• **DATA SHOWN**
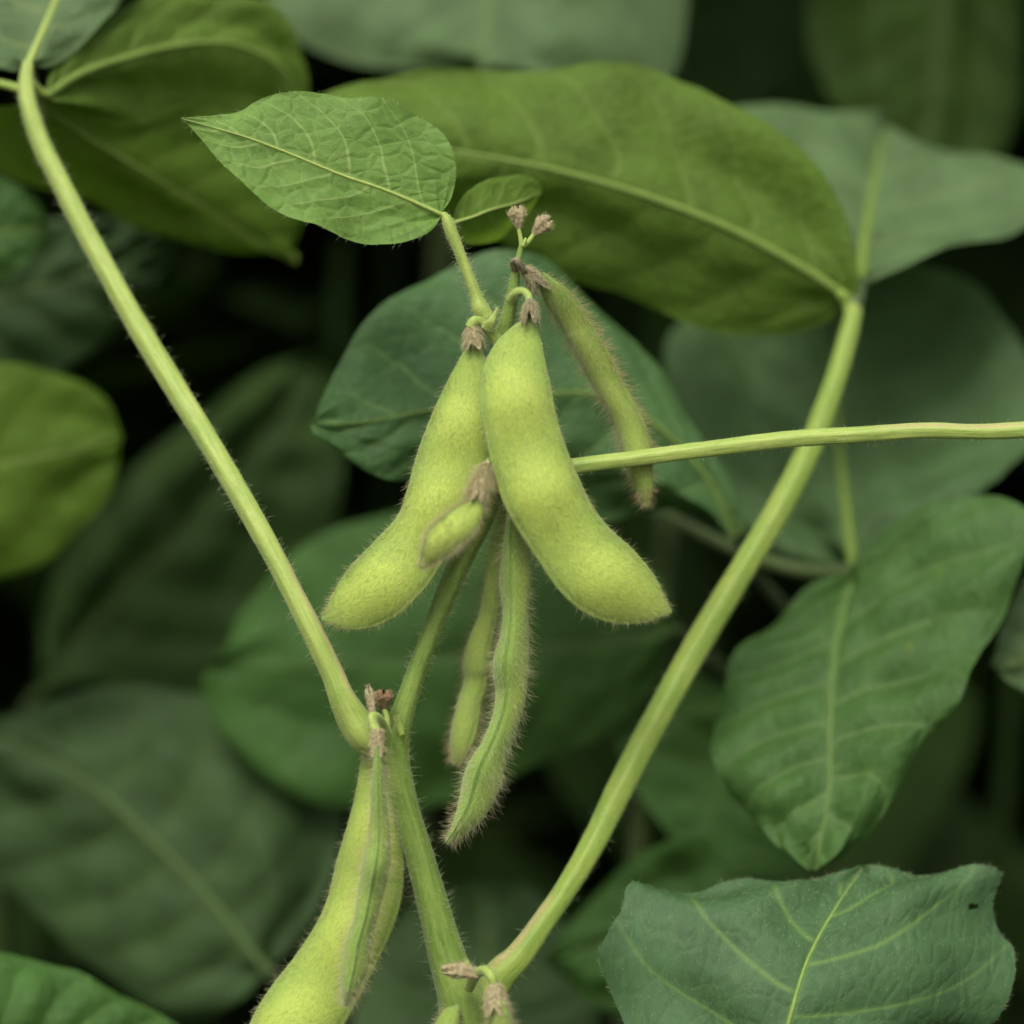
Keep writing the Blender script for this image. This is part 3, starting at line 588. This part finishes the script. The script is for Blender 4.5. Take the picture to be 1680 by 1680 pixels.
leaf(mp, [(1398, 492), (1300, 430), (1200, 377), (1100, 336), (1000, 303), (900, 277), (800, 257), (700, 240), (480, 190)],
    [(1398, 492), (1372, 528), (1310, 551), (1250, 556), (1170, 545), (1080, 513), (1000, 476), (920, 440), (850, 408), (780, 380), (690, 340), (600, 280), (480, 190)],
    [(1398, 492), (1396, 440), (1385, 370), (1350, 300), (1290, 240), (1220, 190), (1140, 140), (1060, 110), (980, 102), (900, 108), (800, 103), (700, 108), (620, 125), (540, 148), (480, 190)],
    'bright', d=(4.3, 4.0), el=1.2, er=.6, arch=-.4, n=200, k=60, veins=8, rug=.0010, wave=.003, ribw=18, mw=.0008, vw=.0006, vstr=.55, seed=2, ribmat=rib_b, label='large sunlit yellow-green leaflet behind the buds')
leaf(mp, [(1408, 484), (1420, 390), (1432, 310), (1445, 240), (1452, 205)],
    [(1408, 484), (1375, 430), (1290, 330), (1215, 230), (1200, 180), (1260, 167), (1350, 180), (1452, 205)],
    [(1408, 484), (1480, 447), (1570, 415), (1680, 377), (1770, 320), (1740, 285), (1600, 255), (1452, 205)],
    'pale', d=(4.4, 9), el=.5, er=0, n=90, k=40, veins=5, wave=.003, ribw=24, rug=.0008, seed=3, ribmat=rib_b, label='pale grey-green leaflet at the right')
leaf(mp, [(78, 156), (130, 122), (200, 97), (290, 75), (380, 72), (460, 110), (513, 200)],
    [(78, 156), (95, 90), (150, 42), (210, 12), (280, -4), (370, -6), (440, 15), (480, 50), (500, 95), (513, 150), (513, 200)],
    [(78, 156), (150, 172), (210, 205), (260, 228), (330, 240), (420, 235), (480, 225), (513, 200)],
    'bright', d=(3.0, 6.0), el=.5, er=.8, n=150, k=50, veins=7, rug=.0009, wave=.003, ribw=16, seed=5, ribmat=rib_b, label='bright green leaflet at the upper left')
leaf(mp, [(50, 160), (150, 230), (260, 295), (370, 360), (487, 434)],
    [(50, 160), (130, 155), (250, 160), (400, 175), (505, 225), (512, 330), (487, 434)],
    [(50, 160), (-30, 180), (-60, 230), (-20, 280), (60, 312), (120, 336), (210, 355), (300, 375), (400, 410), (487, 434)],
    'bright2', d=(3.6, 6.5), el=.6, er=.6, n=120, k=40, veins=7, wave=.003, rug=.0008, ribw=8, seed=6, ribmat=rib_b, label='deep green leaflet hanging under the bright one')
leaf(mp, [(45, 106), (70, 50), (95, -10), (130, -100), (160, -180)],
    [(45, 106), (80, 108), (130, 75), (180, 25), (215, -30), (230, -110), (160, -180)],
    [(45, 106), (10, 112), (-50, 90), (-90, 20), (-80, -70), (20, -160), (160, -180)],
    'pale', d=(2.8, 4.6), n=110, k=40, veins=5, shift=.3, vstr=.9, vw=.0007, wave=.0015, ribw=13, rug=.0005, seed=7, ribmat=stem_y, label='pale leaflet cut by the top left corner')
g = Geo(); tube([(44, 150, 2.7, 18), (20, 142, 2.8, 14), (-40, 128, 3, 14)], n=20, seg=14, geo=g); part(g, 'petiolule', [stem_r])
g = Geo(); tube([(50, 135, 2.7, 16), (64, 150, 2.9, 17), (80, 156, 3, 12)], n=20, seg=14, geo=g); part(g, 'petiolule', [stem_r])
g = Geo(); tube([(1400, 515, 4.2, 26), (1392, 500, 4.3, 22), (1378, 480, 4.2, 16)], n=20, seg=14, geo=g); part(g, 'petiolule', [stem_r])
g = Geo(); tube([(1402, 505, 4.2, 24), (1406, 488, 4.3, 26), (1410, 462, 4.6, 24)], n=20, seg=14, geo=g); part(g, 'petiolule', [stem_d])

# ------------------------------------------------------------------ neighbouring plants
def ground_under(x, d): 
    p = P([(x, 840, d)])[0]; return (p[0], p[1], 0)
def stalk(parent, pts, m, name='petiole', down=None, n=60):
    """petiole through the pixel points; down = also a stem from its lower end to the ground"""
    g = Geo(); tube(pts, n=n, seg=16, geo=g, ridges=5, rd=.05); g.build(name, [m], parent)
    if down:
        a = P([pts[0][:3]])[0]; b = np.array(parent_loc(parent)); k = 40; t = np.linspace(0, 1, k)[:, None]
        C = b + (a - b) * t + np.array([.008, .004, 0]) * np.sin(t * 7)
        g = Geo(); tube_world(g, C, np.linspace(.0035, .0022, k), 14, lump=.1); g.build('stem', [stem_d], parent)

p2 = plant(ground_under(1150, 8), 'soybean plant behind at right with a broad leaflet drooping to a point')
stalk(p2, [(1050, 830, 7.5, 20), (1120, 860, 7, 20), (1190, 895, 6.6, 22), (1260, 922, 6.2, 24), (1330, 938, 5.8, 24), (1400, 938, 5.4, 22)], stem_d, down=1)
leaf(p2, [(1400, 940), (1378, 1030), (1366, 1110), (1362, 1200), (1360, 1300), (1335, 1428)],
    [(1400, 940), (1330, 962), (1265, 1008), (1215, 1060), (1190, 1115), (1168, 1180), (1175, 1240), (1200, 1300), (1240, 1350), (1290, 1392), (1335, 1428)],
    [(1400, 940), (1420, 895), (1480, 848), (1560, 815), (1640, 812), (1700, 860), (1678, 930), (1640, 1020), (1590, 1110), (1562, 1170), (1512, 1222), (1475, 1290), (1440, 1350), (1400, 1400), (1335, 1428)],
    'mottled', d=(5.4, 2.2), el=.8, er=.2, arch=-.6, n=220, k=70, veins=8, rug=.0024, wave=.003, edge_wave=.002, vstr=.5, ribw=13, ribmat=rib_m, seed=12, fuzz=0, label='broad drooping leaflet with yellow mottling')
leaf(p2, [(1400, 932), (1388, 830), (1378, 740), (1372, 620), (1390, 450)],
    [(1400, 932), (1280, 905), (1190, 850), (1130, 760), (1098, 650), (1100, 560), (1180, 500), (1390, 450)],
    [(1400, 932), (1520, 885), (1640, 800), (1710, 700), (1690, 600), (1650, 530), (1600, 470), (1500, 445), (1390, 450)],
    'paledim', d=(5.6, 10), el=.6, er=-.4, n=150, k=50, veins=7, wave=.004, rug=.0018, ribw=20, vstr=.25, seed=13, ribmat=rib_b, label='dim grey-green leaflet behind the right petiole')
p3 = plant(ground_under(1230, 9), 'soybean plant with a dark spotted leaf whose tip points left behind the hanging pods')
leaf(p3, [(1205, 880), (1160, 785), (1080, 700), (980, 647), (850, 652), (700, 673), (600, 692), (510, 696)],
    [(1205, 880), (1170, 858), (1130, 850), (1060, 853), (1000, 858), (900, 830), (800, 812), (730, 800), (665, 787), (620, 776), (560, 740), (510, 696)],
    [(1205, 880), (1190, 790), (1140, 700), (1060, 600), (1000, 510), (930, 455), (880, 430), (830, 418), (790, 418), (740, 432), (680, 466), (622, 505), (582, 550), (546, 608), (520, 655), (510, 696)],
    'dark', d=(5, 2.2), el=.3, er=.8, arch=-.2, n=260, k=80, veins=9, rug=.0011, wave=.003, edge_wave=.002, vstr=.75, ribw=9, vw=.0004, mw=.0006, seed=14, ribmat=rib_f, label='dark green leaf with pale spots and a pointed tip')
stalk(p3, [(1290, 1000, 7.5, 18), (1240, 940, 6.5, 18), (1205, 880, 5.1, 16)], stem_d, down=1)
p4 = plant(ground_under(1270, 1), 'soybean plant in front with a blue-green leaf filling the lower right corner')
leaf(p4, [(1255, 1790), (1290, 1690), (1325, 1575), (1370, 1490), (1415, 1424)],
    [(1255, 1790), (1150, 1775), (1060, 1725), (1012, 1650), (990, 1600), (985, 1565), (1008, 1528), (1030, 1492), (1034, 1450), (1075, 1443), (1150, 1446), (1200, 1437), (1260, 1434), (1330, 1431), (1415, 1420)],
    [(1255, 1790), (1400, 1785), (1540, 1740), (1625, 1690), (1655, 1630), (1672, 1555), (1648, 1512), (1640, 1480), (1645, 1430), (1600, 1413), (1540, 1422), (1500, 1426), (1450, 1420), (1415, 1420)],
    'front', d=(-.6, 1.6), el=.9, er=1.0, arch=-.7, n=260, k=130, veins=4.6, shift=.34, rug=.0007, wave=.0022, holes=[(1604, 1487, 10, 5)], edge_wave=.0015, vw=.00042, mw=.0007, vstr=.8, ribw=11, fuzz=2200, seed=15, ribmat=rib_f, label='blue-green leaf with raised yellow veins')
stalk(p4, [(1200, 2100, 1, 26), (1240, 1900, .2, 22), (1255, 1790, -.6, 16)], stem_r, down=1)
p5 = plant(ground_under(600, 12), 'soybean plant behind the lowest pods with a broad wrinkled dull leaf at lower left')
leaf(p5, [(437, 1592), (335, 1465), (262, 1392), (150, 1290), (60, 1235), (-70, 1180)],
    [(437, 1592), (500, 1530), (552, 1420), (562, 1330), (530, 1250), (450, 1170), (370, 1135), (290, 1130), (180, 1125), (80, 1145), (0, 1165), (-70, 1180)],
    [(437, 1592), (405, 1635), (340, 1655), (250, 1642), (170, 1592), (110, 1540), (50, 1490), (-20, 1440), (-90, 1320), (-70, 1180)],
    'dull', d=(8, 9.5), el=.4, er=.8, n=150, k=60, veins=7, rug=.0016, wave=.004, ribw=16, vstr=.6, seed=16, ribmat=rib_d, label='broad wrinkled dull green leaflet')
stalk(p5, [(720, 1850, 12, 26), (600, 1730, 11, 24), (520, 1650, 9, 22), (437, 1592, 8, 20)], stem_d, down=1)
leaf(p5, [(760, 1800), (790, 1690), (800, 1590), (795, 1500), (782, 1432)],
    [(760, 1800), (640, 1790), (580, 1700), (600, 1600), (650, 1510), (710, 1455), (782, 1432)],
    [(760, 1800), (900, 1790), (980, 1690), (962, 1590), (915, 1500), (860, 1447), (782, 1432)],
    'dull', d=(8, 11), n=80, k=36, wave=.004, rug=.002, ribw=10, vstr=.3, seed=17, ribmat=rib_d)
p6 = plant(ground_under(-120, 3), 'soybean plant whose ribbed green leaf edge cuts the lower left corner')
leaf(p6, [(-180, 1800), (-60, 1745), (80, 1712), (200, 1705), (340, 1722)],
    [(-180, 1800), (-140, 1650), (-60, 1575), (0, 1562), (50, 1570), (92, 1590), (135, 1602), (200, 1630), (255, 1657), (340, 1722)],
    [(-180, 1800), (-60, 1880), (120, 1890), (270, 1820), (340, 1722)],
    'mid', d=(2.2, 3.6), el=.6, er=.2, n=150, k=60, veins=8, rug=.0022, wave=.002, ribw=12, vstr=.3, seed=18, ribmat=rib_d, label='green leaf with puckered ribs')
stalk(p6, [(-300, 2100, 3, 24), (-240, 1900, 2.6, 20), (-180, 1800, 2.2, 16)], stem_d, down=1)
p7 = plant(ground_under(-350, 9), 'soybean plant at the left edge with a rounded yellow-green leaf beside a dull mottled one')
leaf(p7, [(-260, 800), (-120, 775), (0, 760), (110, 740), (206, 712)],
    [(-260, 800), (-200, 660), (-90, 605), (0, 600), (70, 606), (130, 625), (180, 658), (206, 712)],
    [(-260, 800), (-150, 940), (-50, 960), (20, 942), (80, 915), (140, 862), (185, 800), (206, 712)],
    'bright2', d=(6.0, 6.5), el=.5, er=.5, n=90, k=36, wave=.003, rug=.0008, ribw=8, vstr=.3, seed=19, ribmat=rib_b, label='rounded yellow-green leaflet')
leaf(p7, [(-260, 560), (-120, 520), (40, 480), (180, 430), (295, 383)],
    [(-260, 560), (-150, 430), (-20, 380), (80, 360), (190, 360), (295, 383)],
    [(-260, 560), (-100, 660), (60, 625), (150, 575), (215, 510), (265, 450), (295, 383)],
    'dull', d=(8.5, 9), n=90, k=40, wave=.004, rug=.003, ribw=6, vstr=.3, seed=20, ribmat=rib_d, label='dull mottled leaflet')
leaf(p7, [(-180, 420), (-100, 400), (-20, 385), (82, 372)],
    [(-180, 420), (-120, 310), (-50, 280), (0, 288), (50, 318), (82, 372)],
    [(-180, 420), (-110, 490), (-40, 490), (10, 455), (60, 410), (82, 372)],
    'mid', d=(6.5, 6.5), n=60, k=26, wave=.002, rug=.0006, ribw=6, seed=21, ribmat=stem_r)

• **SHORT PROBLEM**
Copy all the lines above that hold the string "build".

• **REPLY TO THE TASK**
    g = Geo(); tube(pts, n=n, seg=16, geo=g, ridges=5, rd=.05); g.build(name, [m], parent)
        g = Geo(); tube_world(g, C, np.linspace(.0035, .0022, k), 14, lump=.1); g.build('stem', [stem_d], parent)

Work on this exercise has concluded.